Al cabo de unos días, Juan, de nuevo manteniendo el tono sigiloso, como si estuviéramos ocultando algo o envueltos en alguna trama prohibida, casi me susurra al oído:

—He hablado con Antonio y me ha dicho que Diego Selva ha salido ya para Suiza a buscar una sociedad para que nos haga la factura de los seiscientos millones.

—Ah. Muy bien —fue mi respuesta.

Nunca más volví a saber del asunto, salvo por un detalle. Juan, con el propósito de cubrirse, quiso que la Comisión Ejecutiva conociera el pago y hasta que lo aprobara, lo que nunca sucedía en el banco. Siguiendo su sugerencia informé a todos los miembros de la Comisión, formalmente constituida, de la necesidad de efectuar ese pago, pero, por razones de prudencia y porque, como digo, no era misión de ese órgano colegiado aprobar este tipo de gastos, yo mismo sugerí que no constara en acta. Lo que ignoraba es que Juan había preparado en su secretaría un texto de la factura con una leyenda que decía: «Aprobado en Comisión Ejecutiva. Consejero delegado».

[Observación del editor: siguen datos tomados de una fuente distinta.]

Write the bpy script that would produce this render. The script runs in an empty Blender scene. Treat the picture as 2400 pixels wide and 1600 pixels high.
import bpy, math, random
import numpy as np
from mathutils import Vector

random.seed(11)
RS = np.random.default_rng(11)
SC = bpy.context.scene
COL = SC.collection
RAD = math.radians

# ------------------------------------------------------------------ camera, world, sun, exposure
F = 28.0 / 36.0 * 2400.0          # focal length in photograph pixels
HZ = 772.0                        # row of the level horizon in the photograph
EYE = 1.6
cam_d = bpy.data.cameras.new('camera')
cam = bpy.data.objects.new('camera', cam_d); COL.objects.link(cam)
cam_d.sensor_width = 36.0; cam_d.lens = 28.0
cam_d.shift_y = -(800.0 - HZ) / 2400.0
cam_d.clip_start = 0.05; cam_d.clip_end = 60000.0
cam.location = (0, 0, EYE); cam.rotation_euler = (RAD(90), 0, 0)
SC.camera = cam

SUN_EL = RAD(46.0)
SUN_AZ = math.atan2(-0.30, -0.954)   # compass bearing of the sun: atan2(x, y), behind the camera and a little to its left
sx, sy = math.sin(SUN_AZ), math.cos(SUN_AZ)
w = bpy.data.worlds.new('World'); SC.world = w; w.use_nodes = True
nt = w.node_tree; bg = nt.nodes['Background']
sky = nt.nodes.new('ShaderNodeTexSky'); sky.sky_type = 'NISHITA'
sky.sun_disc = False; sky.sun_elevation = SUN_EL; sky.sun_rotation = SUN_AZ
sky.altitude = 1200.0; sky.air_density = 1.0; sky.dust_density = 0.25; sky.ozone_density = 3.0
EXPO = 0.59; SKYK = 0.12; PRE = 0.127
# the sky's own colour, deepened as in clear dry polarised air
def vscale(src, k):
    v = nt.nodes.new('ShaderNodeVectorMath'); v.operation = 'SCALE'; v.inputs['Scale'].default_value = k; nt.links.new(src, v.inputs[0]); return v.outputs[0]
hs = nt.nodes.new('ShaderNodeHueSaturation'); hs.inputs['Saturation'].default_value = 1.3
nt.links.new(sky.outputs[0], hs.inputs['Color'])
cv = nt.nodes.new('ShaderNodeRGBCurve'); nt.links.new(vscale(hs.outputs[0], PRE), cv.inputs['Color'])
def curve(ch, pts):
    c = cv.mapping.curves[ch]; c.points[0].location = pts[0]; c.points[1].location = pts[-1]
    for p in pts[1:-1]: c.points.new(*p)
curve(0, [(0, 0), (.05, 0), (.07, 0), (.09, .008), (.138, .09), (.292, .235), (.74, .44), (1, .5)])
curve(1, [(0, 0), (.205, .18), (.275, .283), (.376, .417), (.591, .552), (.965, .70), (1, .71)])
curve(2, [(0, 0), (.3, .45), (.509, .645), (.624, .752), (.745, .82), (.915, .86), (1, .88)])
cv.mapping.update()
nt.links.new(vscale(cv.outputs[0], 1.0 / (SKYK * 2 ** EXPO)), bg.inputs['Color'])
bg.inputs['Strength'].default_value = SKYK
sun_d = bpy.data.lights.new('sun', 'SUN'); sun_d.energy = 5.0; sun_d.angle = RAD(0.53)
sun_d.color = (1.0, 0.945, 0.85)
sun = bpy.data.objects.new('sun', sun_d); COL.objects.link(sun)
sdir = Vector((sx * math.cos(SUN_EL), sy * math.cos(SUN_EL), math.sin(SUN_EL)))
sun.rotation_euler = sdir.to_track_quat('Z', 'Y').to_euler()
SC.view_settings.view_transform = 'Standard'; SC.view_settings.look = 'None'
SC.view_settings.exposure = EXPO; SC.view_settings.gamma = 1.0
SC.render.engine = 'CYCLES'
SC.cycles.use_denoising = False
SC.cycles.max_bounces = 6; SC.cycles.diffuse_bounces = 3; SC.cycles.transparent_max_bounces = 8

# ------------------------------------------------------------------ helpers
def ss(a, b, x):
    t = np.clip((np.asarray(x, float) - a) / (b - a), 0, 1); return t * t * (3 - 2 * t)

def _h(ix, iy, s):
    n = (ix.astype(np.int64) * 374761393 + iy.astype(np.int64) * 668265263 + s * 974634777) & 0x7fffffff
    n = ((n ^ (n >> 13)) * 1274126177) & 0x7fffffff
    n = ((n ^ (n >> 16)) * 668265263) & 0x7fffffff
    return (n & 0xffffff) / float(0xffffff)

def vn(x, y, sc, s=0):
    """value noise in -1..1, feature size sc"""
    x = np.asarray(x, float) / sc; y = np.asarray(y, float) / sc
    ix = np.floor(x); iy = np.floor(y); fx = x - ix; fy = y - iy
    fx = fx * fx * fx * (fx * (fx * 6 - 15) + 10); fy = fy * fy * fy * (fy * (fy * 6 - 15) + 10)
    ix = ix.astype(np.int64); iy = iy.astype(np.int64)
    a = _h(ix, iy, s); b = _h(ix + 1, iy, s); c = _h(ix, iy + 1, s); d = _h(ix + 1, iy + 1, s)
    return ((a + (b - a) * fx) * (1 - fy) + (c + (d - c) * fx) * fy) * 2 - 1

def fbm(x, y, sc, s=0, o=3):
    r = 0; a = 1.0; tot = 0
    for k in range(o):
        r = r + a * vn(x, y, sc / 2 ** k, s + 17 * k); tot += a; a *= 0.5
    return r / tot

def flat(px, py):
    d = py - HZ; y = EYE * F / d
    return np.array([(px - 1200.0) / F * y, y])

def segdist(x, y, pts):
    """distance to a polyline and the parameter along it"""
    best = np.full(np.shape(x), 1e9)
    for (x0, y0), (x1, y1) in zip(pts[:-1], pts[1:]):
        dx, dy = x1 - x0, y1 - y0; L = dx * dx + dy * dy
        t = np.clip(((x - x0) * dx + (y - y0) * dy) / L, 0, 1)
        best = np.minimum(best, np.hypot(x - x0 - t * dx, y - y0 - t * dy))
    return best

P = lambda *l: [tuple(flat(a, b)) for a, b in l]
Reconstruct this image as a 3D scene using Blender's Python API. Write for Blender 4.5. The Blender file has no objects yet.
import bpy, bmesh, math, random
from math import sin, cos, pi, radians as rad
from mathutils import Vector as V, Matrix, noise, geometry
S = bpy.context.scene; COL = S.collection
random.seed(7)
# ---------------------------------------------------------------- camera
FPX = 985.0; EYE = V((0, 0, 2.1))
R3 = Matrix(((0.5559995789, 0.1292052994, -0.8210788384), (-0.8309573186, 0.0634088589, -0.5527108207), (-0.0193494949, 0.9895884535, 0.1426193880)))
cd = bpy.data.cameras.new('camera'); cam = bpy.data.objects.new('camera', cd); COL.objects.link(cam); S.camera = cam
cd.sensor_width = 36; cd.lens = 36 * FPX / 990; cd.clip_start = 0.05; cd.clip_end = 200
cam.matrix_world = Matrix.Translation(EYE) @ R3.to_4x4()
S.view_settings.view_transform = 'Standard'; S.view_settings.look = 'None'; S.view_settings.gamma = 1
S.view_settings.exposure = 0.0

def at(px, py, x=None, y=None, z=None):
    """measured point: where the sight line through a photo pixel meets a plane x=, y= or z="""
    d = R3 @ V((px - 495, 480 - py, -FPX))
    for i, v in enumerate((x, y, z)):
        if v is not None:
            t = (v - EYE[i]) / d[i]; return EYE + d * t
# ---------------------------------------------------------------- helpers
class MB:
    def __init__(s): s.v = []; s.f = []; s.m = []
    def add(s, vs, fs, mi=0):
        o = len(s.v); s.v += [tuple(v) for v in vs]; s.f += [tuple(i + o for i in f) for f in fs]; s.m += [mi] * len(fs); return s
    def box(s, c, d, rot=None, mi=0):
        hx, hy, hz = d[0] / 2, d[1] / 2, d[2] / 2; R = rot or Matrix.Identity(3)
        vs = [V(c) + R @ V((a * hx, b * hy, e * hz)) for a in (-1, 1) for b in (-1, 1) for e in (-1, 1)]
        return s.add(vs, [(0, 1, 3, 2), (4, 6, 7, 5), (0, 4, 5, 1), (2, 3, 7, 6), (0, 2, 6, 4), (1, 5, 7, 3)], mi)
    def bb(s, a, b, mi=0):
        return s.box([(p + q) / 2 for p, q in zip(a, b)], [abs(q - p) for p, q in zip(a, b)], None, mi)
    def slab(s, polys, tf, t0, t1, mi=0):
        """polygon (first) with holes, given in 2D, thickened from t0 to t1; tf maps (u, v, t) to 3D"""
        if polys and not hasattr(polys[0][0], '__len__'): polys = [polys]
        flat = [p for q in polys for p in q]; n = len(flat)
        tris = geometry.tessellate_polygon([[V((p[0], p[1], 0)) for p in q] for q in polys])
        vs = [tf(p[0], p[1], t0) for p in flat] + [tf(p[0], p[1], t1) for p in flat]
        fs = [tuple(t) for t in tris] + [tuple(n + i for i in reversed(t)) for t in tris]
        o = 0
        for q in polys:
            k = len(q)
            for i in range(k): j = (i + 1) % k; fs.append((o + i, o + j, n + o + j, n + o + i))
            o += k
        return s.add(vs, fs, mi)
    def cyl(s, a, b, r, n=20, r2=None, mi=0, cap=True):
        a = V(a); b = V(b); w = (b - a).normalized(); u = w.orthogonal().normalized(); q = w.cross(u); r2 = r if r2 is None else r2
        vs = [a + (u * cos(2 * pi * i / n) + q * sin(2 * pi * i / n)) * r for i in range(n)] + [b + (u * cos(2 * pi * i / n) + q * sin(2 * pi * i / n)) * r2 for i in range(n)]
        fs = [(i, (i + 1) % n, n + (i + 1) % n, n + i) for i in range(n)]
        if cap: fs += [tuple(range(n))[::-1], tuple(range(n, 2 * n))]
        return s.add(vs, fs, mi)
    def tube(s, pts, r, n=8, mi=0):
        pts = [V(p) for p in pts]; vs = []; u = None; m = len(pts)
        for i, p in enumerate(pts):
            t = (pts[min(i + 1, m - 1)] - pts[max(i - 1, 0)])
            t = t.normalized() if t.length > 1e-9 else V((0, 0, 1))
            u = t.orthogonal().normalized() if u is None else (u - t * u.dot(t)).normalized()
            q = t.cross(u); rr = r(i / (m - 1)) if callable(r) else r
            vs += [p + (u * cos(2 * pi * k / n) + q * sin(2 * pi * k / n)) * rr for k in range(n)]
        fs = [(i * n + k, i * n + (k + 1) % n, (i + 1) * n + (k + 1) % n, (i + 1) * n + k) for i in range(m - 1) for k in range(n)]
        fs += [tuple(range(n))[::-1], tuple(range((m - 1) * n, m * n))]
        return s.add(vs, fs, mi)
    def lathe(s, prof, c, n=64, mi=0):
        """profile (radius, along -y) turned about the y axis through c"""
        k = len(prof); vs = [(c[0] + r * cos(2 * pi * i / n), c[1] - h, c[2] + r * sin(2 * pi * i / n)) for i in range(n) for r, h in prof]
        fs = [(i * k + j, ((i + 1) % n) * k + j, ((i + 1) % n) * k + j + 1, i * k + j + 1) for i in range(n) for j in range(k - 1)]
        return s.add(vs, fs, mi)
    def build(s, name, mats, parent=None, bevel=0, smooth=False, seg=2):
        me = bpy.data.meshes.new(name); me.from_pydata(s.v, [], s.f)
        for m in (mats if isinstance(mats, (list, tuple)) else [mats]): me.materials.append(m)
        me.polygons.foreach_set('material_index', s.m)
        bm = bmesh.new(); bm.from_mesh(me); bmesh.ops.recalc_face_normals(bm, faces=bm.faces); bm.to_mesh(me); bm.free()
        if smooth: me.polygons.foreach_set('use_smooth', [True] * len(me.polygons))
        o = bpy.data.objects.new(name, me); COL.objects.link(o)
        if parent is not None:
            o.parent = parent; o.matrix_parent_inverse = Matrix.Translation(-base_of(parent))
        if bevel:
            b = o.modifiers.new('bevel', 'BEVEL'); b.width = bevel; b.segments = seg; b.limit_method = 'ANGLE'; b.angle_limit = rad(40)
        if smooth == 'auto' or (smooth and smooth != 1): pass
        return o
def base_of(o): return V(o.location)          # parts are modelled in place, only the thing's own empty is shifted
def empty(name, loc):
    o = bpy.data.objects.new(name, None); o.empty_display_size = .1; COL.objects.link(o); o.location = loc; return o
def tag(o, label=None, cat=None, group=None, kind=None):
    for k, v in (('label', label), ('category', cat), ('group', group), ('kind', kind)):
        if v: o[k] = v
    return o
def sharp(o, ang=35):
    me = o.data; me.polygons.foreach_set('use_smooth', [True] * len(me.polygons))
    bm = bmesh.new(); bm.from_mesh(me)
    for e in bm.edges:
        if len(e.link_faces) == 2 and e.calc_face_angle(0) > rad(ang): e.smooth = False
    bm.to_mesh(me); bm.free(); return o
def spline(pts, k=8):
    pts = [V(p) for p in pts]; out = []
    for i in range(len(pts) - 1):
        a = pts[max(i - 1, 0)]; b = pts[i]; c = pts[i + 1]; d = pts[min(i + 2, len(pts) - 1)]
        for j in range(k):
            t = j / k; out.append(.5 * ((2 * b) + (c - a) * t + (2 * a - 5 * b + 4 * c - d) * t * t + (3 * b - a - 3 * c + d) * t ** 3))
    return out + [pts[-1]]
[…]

Al no tener reflejo formal en el documento que recogía nuestras deliberaciones, Belloso se percató de que no podía enviar esa factura firmada con esa leyenda a Javier Abad, así que la abandonó, preparó otra sin nada escrito y se la envió al director general para que siguiera su curso ordinario. Nunca más volví a saber de ese pago. Ni con Navalón, ni con Diego Selva, ni con Belloso, ni con Abad, crucé una sola palabra al respecto. Únicamente, cuando presentó Juan al Consejo los resultados del banco, en el consolidado aparecía un aumento de gastos y se explicó que era debido a un pago de importancia que estaba relacionado con la Corporación Industrial. Recuerdo perfectamente la mirada de Antonio Torrero, presidente del Comité de Auditoría, además de consejero, expresiva de entender de qué iba el asunto y que pasáramos a otro tema. Ninguno de nosotros habíamos oído hablar en nuestras vidas de una sociedad llamada Argentia Trust, salvo uno: Juan Belloso Garrido.